PROVIDED DATA:
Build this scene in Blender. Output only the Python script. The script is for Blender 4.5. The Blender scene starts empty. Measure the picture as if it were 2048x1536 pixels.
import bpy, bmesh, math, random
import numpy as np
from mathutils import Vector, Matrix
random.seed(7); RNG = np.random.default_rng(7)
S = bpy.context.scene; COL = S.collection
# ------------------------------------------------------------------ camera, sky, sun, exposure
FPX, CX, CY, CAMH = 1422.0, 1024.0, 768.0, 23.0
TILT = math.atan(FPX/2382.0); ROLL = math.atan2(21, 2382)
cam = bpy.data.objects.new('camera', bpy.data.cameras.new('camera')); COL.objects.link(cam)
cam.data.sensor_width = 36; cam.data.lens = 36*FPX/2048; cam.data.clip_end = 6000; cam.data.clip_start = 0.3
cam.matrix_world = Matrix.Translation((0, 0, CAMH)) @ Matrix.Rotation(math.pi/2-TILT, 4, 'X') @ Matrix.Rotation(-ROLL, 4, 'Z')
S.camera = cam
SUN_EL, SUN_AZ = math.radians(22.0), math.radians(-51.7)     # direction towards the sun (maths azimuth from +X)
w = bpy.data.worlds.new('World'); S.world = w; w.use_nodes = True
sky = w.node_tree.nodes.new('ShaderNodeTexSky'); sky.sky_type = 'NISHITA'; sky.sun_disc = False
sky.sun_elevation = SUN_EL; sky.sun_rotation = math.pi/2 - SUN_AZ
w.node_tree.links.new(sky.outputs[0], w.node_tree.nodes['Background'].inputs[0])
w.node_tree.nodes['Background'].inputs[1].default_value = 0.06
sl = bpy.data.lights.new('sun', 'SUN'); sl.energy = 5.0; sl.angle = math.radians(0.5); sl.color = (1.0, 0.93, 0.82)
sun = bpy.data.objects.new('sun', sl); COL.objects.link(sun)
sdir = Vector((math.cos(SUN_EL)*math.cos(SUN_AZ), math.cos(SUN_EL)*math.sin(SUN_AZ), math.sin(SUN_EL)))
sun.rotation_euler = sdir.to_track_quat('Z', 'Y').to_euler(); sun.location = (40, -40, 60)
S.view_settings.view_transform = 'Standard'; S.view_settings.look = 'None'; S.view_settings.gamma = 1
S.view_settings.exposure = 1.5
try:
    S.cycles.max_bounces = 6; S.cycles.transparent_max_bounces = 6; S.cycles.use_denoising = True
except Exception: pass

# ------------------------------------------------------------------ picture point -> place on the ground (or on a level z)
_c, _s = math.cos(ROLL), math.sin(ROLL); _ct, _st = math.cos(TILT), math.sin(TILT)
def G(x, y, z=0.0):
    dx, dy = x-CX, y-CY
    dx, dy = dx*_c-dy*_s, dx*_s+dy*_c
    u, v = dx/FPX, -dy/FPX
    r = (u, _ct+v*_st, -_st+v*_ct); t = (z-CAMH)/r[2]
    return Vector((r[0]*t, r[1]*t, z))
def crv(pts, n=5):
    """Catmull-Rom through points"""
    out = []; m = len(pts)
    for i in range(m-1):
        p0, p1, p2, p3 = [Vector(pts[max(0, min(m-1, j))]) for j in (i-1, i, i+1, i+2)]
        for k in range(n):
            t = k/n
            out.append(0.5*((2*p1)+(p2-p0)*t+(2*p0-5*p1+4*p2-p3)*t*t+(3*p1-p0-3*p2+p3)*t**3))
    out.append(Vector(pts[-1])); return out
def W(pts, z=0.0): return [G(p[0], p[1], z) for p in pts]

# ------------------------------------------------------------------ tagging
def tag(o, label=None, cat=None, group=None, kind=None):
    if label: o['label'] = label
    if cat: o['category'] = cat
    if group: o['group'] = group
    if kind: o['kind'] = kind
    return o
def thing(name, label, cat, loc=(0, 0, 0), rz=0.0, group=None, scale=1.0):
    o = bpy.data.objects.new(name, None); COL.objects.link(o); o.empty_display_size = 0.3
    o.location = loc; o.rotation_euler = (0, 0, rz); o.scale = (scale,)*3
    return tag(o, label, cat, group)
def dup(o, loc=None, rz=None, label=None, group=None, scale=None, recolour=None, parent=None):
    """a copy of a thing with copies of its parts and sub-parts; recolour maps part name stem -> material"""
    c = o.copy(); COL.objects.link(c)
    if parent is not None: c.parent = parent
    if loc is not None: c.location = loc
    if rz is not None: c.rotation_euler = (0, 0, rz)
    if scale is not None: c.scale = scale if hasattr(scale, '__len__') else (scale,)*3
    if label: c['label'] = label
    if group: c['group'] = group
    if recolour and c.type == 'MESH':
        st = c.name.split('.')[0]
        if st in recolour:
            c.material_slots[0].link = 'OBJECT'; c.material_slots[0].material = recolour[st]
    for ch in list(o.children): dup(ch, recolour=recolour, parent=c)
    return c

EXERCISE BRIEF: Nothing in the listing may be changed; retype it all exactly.

THE COMPLETED TASK:
Build this scene in Blender. Output only the Python script. The script is for Blender 4.5. The Blender scene starts empty. Measure the picture as if it were 2048x1536 pixels.
import bpy, bmesh, math, random
import numpy as np
from mathutils import Vector, Matrix
random.seed(7); RNG = np.random.default_rng(7)
S = bpy.context.scene; COL = S.collection
# ------------------------------------------------------------------ camera, sky, sun, exposure
FPX, CX, CY, CAMH = 1422.0, 1024.0, 768.0, 23.0
TILT = math.atan(FPX/2382.0); ROLL = math.atan2(21, 2382)
cam = bpy.data.objects.new('camera', bpy.data.cameras.new('camera')); COL.objects.link(cam)
cam.data.sensor_width = 36; cam.data.lens = 36*FPX/2048; cam.data.clip_end = 6000; cam.data.clip_start = 0.3
cam.matrix_world = Matrix.Translation((0, 0, CAMH)) @ Matrix.Rotation(math.pi/2-TILT, 4, 'X') @ Matrix.Rotation(-ROLL, 4, 'Z')
S.camera = cam
SUN_EL, SUN_AZ = math.radians(22.0), math.radians(-51.7)     # direction towards the sun (maths azimuth from +X)
w = bpy.data.worlds.new('World'); S.world = w; w.use_nodes = True
sky = w.node_tree.nodes.new('ShaderNodeTexSky'); sky.sky_type = 'NISHITA'; sky.sun_disc = False
sky.sun_elevation = SUN_EL; sky.sun_rotation = math.pi/2 - SUN_AZ
w.node_tree.links.new(sky.outputs[0], w.node_tree.nodes['Background'].inputs[0])
w.node_tree.nodes['Background'].inputs[1].default_value = 0.06
sl = bpy.data.lights.new('sun', 'SUN'); sl.energy = 5.0; sl.angle = math.radians(0.5); sl.color = (1.0, 0.93, 0.82)
sun = bpy.data.objects.new('sun', sl); COL.objects.link(sun)
sdir = Vector((math.cos(SUN_EL)*math.cos(SUN_AZ), math.cos(SUN_EL)*math.sin(SUN_AZ), math.sin(SUN_EL)))
sun.rotation_euler = sdir.to_track_quat('Z', 'Y').to_euler(); sun.location = (40, -40, 60)
S.view_settings.view_transform = 'Standard'; S.view_settings.look = 'None'; S.view_settings.gamma = 1
S.view_settings.exposure = 1.5
try:
    S.cycles.max_bounces = 6; S.cycles.transparent_max_bounces = 6; S.cycles.use_denoising = True
except Exception: pass

# ------------------------------------------------------------------ picture point -> place on the ground (or on a level z)
_c, _s = math.cos(ROLL), math.sin(ROLL); _ct, _st = math.cos(TILT), math.sin(TILT)
def G(x, y, z=0.0):
    dx, dy = x-CX, y-CY
    dx, dy = dx*_c-dy*_s, dx*_s+dy*_c
    u, v = dx/FPX, -dy/FPX
    r = (u, _ct+v*_st, -_st+v*_ct); t = (z-CAMH)/r[2]
    return Vector((r[0]*t, r[1]*t, z))
def crv(pts, n=5):
    """Catmull-Rom through points"""
    out = []; m = len(pts)
    for i in range(m-1):
        p0, p1, p2, p3 = [Vector(pts[max(0, min(m-1, j))]) for j in (i-1, i, i+1, i+2)]
        for k in range(n):
            t = k/n
            out.append(0.5*((2*p1)+(p2-p0)*t+(2*p0-5*p1+4*p2-p3)*t*t+(3*p1-p0-3*p2+p3)*t**3))
    out.append(Vector(pts[-1])); return out
def W(pts, z=0.0): return [G(p[0], p[1], z) for p in pts]

# ------------------------------------------------------------------ tagging
def tag(o, label=None, cat=None, group=None, kind=None):
    if label: o['label'] = label
    if cat: o['category'] = cat
    if group: o['group'] = group
    if kind: o['kind'] = kind
    return o
def thing(name, label, cat, loc=(0, 0, 0), rz=0.0, group=None, scale=1.0):
    o = bpy.data.objects.new(name, None); COL.objects.link(o); o.empty_display_size = 0.3
    o.location = loc; o.rotation_euler = (0, 0, rz); o.scale = (scale,)*3
    return tag(o, label, cat, group)
def dup(o, loc=None, rz=None, label=None, group=None, scale=None, recolour=None, parent=None):
    """a copy of a thing with copies of its parts and sub-parts; recolour maps part name stem -> material"""
    c = o.copy(); COL.objects.link(c)
    if parent is not None: c.parent = parent
    if loc is not None: c.location = loc
    if rz is not None: c.rotation_euler = (0, 0, rz)
    if scale is not None: c.scale = scale if hasattr(scale, '__len__') else (scale,)*3
    if label: c['label'] = label
    if group: c['group'] = group
    if recolour and c.type == 'MESH':
        st = c.name.split('.')[0]
        if st in recolour:
            c.material_slots[0].link = 'OBJECT'; c.material_slots[0].material = recolour[st]
    for ch in list(o.children): dup(ch, recolour=recolour, parent=c)
    return c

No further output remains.